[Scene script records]
BEGIN

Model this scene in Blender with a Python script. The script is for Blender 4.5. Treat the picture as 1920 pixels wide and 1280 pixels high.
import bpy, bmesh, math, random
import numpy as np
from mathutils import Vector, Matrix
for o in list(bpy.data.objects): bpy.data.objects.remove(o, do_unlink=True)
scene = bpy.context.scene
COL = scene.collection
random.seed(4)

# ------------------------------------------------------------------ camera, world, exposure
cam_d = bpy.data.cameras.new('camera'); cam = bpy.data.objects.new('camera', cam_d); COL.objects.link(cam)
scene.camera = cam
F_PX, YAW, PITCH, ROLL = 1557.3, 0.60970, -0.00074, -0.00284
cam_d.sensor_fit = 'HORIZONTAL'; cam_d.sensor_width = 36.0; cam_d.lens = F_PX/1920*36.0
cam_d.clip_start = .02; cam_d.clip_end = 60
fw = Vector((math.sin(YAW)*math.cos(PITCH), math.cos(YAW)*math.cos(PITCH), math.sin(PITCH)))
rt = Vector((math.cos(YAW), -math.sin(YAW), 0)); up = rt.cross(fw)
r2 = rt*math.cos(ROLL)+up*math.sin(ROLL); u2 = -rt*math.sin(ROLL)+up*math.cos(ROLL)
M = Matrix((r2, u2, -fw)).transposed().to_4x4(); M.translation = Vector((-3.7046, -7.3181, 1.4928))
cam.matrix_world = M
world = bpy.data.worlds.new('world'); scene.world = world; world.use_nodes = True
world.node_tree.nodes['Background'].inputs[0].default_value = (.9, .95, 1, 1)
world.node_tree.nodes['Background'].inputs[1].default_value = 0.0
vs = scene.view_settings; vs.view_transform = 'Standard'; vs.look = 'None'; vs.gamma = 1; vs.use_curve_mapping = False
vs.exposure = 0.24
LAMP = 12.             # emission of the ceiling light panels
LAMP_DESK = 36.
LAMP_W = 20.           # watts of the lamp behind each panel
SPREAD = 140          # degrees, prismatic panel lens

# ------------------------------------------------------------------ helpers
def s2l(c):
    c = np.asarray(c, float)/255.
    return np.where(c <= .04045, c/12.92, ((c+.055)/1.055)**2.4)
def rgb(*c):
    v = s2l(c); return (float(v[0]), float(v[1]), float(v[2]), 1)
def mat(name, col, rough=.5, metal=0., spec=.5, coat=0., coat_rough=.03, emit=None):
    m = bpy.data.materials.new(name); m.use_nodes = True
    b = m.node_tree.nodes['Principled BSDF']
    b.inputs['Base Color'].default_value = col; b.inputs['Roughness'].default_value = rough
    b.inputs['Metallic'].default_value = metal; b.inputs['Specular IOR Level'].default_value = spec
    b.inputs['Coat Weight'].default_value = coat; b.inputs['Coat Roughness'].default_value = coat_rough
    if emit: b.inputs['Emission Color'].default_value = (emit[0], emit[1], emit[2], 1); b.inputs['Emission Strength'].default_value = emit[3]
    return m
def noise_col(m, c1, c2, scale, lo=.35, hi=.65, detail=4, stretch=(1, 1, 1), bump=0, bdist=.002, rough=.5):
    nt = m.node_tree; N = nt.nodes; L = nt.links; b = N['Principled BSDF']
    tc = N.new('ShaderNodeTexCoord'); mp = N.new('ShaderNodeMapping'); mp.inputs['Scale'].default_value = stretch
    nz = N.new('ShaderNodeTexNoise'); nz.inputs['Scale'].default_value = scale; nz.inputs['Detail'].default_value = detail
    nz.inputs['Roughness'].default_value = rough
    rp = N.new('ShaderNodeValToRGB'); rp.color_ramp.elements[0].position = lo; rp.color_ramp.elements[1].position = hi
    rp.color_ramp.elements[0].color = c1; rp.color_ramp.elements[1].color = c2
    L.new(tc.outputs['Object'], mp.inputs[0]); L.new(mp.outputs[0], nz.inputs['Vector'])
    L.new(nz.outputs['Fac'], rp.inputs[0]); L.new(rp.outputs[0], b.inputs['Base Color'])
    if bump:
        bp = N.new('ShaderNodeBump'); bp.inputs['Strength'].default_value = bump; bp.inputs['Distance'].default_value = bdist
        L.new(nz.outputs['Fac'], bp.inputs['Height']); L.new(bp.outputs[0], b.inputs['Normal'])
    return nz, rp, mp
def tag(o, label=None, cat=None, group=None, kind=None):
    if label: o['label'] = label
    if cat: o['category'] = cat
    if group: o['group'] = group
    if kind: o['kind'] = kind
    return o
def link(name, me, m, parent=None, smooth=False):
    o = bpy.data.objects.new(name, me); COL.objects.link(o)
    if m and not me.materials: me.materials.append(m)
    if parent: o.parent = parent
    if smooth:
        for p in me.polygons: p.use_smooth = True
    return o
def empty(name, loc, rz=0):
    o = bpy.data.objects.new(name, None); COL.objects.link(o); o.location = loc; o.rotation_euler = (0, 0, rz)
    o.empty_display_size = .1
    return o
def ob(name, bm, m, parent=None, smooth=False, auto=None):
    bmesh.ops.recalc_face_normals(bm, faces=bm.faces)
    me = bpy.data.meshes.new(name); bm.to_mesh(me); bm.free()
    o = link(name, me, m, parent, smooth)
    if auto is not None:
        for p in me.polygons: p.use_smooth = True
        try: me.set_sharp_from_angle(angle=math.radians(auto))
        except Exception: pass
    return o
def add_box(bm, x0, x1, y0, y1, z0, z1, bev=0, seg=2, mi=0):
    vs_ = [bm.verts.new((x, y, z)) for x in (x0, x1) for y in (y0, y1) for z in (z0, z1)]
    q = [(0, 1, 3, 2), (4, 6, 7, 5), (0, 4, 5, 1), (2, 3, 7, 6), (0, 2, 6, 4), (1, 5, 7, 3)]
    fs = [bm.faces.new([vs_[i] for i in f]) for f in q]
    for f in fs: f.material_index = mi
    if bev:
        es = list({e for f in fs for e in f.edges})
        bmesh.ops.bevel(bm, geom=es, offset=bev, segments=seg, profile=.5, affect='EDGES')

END
BEGIN

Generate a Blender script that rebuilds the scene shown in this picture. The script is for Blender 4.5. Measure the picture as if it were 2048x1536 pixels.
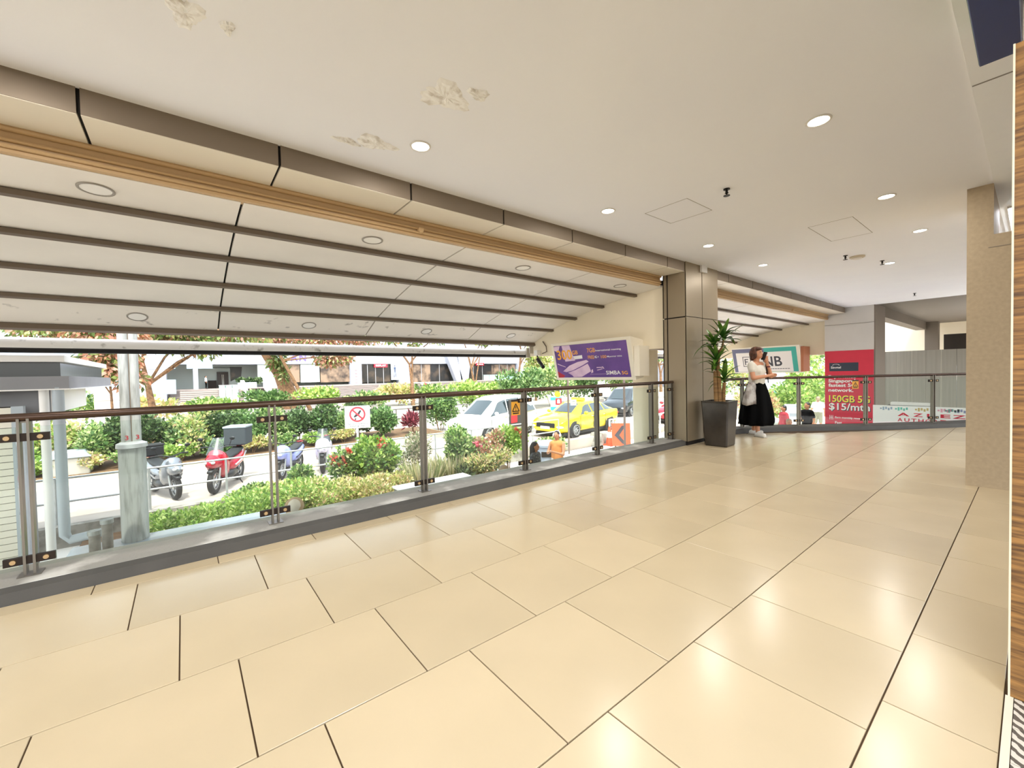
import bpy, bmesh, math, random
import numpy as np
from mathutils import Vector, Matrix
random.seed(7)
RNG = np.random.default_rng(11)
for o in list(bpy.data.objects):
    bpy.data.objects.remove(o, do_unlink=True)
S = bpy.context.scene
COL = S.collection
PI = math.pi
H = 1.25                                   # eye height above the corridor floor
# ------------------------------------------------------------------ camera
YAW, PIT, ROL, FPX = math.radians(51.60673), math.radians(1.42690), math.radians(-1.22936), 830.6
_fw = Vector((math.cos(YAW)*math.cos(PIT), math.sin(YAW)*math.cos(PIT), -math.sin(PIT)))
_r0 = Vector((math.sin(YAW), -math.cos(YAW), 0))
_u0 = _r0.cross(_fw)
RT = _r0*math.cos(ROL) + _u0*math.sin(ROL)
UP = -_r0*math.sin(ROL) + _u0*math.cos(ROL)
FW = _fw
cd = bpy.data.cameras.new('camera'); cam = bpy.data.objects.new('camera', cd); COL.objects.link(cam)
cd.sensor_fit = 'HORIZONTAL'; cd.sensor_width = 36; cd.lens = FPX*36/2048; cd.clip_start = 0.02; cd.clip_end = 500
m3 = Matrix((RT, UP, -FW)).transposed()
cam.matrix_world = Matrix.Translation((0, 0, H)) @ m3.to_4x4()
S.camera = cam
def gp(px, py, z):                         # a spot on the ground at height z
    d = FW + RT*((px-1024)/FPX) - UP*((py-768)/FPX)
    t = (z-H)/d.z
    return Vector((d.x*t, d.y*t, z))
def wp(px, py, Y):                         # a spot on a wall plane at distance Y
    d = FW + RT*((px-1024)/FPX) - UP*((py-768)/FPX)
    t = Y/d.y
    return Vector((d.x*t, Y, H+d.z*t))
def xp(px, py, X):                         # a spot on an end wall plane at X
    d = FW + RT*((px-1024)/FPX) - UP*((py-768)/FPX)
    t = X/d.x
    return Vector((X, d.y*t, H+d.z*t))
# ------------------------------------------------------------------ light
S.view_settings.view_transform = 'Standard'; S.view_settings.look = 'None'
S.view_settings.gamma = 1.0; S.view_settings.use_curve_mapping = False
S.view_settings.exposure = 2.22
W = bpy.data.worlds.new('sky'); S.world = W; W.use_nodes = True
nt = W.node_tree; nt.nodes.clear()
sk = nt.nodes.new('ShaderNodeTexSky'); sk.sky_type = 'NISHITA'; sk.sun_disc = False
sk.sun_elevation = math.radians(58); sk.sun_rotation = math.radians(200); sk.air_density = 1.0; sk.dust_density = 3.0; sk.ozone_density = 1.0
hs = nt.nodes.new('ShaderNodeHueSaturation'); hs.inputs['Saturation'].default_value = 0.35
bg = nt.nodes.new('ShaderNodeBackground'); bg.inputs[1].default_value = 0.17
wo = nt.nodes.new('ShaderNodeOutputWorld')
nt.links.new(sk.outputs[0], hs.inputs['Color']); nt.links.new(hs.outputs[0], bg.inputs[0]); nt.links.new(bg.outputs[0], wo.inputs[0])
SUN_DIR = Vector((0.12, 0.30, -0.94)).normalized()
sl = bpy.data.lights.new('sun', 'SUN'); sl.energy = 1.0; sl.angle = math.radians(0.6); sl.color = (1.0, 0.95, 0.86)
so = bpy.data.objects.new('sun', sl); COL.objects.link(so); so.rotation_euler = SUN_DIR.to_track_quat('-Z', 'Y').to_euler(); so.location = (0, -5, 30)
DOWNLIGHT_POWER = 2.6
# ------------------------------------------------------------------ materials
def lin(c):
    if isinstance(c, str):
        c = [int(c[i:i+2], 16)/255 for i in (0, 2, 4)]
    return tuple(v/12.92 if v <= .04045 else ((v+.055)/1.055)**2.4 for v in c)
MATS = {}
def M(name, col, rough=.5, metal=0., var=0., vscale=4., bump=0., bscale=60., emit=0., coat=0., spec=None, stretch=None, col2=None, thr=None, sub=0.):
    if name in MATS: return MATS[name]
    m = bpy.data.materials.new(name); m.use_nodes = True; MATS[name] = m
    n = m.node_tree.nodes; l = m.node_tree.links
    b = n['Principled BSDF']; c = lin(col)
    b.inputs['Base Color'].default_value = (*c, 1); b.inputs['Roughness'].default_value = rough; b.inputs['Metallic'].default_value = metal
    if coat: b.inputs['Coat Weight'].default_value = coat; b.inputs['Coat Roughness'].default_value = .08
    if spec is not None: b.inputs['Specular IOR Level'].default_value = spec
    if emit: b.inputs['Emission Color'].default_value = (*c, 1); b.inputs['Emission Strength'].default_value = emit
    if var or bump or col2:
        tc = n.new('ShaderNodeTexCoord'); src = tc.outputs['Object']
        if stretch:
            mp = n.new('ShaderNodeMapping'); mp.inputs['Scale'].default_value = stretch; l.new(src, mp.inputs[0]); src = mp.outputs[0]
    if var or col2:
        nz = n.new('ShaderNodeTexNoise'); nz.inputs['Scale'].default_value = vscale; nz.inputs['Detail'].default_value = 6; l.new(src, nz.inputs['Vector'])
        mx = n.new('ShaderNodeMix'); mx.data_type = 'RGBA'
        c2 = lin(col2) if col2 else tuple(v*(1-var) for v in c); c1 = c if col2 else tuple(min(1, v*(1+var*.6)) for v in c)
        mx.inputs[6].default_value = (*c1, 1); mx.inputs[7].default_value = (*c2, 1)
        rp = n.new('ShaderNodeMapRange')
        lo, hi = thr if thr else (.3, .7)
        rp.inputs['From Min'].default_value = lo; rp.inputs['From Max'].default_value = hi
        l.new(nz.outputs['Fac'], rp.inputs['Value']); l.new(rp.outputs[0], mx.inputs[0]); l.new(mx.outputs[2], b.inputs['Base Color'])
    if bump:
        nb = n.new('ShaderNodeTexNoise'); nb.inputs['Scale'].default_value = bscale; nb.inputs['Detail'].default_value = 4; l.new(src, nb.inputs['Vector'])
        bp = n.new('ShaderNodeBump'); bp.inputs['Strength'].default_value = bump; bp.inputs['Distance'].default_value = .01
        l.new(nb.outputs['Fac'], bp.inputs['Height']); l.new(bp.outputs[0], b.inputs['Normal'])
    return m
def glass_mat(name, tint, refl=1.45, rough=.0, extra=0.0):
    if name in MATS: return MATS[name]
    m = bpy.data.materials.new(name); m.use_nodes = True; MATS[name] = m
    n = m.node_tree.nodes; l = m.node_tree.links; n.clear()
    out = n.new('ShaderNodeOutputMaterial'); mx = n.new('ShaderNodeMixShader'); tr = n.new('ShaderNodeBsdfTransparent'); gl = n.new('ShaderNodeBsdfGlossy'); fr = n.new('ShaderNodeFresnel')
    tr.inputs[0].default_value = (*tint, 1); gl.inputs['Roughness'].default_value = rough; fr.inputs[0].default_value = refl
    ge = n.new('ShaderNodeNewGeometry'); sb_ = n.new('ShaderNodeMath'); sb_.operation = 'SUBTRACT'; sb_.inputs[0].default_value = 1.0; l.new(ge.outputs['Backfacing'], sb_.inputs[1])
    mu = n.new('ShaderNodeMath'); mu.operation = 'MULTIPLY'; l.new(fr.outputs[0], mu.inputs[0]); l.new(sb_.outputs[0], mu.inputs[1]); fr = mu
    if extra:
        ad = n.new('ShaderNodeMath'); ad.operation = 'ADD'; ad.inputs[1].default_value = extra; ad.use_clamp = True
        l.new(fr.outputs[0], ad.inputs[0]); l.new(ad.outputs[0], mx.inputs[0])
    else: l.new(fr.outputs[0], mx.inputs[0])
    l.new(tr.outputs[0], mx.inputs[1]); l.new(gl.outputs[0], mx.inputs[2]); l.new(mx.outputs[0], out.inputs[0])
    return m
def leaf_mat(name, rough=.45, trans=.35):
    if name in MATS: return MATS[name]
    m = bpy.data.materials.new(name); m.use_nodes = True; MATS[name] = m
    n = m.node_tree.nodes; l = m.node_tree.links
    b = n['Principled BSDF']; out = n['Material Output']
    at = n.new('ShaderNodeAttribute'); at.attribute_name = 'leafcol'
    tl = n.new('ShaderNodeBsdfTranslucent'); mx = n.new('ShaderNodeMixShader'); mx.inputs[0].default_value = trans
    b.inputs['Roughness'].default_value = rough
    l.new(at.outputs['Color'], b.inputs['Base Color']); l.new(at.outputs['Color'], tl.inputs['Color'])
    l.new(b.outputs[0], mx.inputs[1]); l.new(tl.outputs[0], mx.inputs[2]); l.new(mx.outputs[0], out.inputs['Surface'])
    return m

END

● Challenge:
Repeat the entries above verbatim, but only from the line that has "Model this scene" down to the line that has "random.seed(4)", inclusive.

● Answer for the task:
Model this scene in Blender with a Python script. The script is for Blender 4.5. Treat the picture as 1920 pixels wide and 1280 pixels high.
import bpy, bmesh, math, random
import numpy as np
from mathutils import Vector, Matrix
for o in list(bpy.data.objects): bpy.data.objects.remove(o, do_unlink=True)
scene = bpy.context.scene
COL = scene.collection
random.seed(4)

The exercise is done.